Motivado por los días de compras de útiles escolares, de todos los materiales que se ofrecen, tiene para mí un significado especial el sencillo cuaderno. Esas hojas, cuadriculadas o rayadas, donde aprendí a dibujar las primeras letras y con el correr del tiempo mis primeros pensamientos y sentimientos ocupan un lugar especial en las estanterías del alma. En el “almario”, como escribió una vez el cantautor argentino Alberto Cortéz. Pienso en los cuadernos de antaño, los de ocho hojas ¿se acuerdan? Los ambiciosos ejemplares de cien páginas, esos también, que uno esperaba llenar con la mayor prolijidad posible. Esas hojas por llenar me hacen pensar en cada día de la vida que vivimos, en este cuaderno que es la existencia que tratamos de justificar. Algunos borrones y manchas involuntarias son inevitables y a medida que uno avanza las páginas de cada día, se deterioran, como se suelen estropear muchos sueños que no podemos concretar.
Cuando se adquiere un cuaderno se compran, deberían pensarlo, ideas en blanco para llenar. Ya no voy a la escuela, pero sigo en el aula de la vida, cada año compro un cuaderno para anotar las ideas, proyectos y, en ese orden, inventariar los sueños y los sentimientos. Por tal motivo se comprenderá por qué siento un afecto especial por este cuaderno escolar, que me permite un cielo en blanco para dibujar, desde una nube hasta anotar algún acierto o desvarío. Páginas que no me exigen nada más que el entusiasmo del manuscrito que hoy se practica poco, porque la gente prefiere los teclados a los laboriosos lápices. La vida para mí es ese cuaderno, un testimonio de lo que soy y esperara que, quien lo lea, con permiso o no, comparta un rato nuestras ideas en formato de escritura. No puedo dejar de pensar en los niños propietarios de nuevos cuadernos, que llenarán con los asombros que vayan sumando en la escuela. Son inocentes principiantes del mundo, como los fuimos todos y los tropiezos propios de las primeras letras. Pero no nos pongamos nostálgicos con el pasado escolar que vivimos. Incluso en el presente estamos aprendiendo, en este Bicentenario. que la historia tiene mucho que enseñarnos y que se deberán o deberían llenar muchos cuadernos con descubrimientos del pasado, derrotas y valentías olvidadas, aciertos y protagonismos no reconocidos.
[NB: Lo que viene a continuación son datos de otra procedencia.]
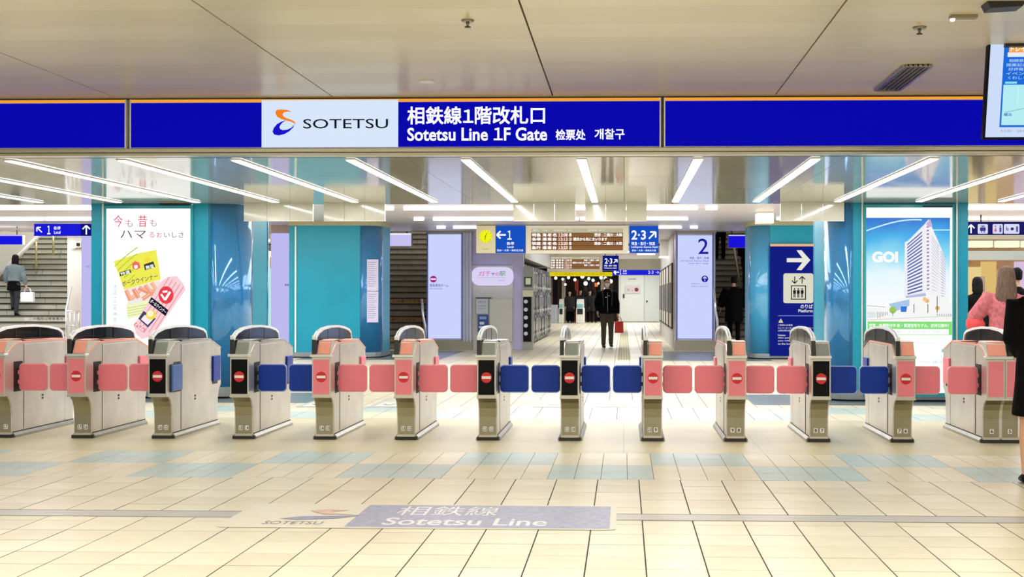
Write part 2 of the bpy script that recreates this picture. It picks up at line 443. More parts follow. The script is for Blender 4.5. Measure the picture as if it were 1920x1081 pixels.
# name board: three backlit panels
orange = lit('f5a338', 1.0); blue_lit = lit('0505ac', 1.0); blue_lit2 = lit('0404a8', 1.0)
def X_at(px): return P(px, 230, YS).x
bounds = [(-260, 236), (245, 1238), (1246, 2240)]
labs = ['plain blue lit board section at the left end of the long sign', 'blue lit board section naming the Sotetsu Line 1F gate', 'plain blue lit board section at the right, behind the hanging screen']
for i, (a, b) in enumerate(bounds):
    r = empty('name_board', ((X_at(a)+X_at(b))/2, YS, zb), labs[i], 'sign', 'blue board sections over the gates')
    obj('housing', B(X_at(a), X_at(b), YS, YS+.09, zb, zt), white_metal, r)
    obj('blue_face', B(X_at(a)+.004, X_at(b)-.004, YS-.006, YS-.0005, zb+.006, zt-.03), blue_lit, r)
    obj('orange_strip', B(X_at(a)+.004, X_at(b)-.004, YS-.006, YS-.0005, zt-.024, zt-.002), orange, r)
    for e in (a, b): obj('end_post', B(X_at(e)-.006, X_at(e)+.006, YS-.012, YS+.05, zb-.004, zt), white_metal, r)
    if i == 1:
        A = Art(490, 186, 1238, 276, YS, step=.0008)
        # use exact world x for every pixel column of the wide board
        A.fn = lambda px, py, o: Vector((P(px, 230, YS).x, YS-.0066-o, P(960, py, YS).z))
        A.rect(491, 186, 747, 275, lit('d7e6fb', 1.0))
        z = lambda L: [(480+a/4, 180+b/4) for a, b in L]
        A.poly(z([(150, 130), (148, 112), (158, 98), (185, 94), (235, 97), (273, 115), (240, 111), (214, 116), (202, 130), (206, 146), (228, 160), (265, 172), (292, 188), (304, 215), (290, 200), (262, 187), (225, 178), (190, 166), (160, 149)]), lit('f58220', 1.0))
        A.poly(z([(228, 176), (190, 188), (160, 205), (136, 233), (126, 262), (138, 284), (172, 291), (215, 281), (252, 260), (280, 232), (292, 206), (268, 232), (238, 247), (205, 251), (184, 243), (178, 226), (194, 200)]), lit('1414c8', 1.0))
        A.text('SOTETSU', 569, 222, 728, 240, lit('0b1420', 1.0), .004)
        A.text('相鉄線1階改札口', 764, 199, 1022, 233, W, .035)
        A.text('Sotetsu Line 1F Gate', 764, 239, 1026, 264, W, .022)
        A.text('检票处', 1042, 243, 1098, 263, W, .035); A.text('개찰구', 1115, 242, 1171, 262, W, .035)
        A.build('name_lettering', r)

# ------------------------------------------------------------------ tube lights
tube_lit = lit('fbfbff', 3.0); tube_lit2 = lit('f6f4ff', 7.0)
ends = [70-152.6*2, 70-152.6, 70, 205, 367, 515, 667, 817, 968, 1115, 1268, 1418, 1572, 1727, 1880, 2035]
x9 = P(1115, 377, 15.8).x
ORDW = ('first', 'second', 'third', 'fourth', 'fifth', 'sixth', 'seventh', 'eighth', 'ninth', 'tenth', 'eleventh', 'twelfth', 'thirteenth', 'fourteenth', 'fifteenth', 'sixteenth')
for i in range(-7, 6):
    x = x9+i*1.0155
    r = empty('tube_light', (x, 13.3, H2), 'bright tube on the glossy ceiling over the gates, %s from the left' % ORDW[i+7], 'ceiling light', 'tube lights over the gates')
    obj('lamp_base', B(x-.045, x+.045, 10.9, 15.86, H2-.008, H2), white_metal, r)
    obj('tube', B(x-.04, x+.04, 10.93, 15.83, H2-.016, H2-.006, bev=.004), tube_lit, r)
    area('tube_glow', Vector((0, .1, -.02)), .07, 4.8, 17, (.98, .98, 1.0), parent=r)
def cross_tube(px0, px1, py, Y, lab):
    a, b = P(px0, py, Y), P(px1, py, Y); z_ = P((px0+px1)/2, py, Y).z
    if H3-.25 < z_ < H3+.1: z_ = H3-.03
    r = empty('tube_light', ((a.x+b.x)/2, Y, z_), lab, 'ceiling light', 'tube lights across the far hall')
    obj('tube', T([(a.x, Y, z_), (b.x, Y, z_)], .022, 8), tube_lit2, r)
    obj('lamp_base', B(a.x+.02, b.x-.02, Y-.05, Y+.05, z_+.03, H3-.002), white_metal, r)
for a, b, y_, Y_, lab in ((-150, 171, 387, 22.6, 'lit tube across the far hall, front row at the left edge'), (722, 738, 388, 22.8, 'short end of a lit tube right of the left fascia boards'), (757, 1090, 388, 22.8, 'lit tube across the far hall, front row left of centre'), (1092, 1308, 388, 22.8, 'lit tube across the far hall, front row right of centre'), (1323, 1345, 388, 22.8, 'short bright lamp above the pillar marked 2'), (1815, 2100, 385.5, 22.8, 'lit tube across the far hall, front row at the right edge'),
        (-160, 82, 407.5, 25.8, 'lit tube across the far hall, second row at the left edge'), (85, 171, 407.5, 25.8, 'lit tube across the far hall, second row beside the sausage poster'), (776, 795, 408, 25.9, 'short lamp in the second row above the left stair sign'), (812, 1085, 408, 25.9, 'lit tube across the far hall, second row left of centre'), (1088, 1290, 408, 25.9, 'lit tube across the far hall, second row right of centre'), (1815, 1852, 406, 25.9, 'lit tube across the far hall, second row beside the tower poster'), (1855, 2080, 406, 25.9, 'lit tube across the far hall, second row at the right edge'),
        (819, 835, 423.5, 29, 'small lamp in the third row left of the white lit pillar'), (850, 893, 423.5, 29, 'lit tube in the third row left of the clock'), (1234, 1278, 423.5, 29, 'lit tube in the third row right of the platform 2 and 3 sign'), (1294, 1308, 423.5, 29, 'small lamp in the third row above the pillar marked 2'), (1586-130, 1463, 408, 25.9, 'lamp end left of the right fascia board')):
    cross_tube(a, b, y_, Y_, lab)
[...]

No hace mucho se editó en España un cuaderno en que el poeta español Antonio Machado, llenaba con pulcra letra. Eran poemas que le dictaba su alma y sólo fueron descubiertos y publicados después de su muerte. En las fotografías de cada página, porque la edición es facsímil, se puede ver el curso de su pensamiento, el título subrayado y sin tachas. Como si ese poemario estuviese destinado a quedar en el formato del cuaderno. Por su parte, el escritor argentino Jorge Luis Borges, con su diminuta letra, estampaba sus versos en un cuaderno, un poemario al que tituló “Cuaderno San Martín” (1929), no era otra cosa que la marca de ese producto. Un homenaje a los cuadernos infantiles que eran muy populares por entonces y que él llenó con poemas inolvidables. Sé que tiene otros nombres y estos devienen del uso que uno le da, por ejemplo agenda, bloc, cartapacio, cartilla, fascículo, folleto, libreta, mamotreto o protocolo. La Real Academia de la Lengua Española lo define como: libro pequeño o conjunto de papel en que se lleva la cuenta y razón, o en que se escriben algunas noticias, ordenanzas o instrucciones.
Pero volviendo al presente, puedo decir que tengo un cuaderno y una responsabilidad, llenarlo aunque no sepa bien el argumento, como muchos no sabemos qué sucederá mañana. Como todas las cosas de la vida, sabemos como empiezan, pero no sabemos cómo terminan. El dichoso libreto de existir.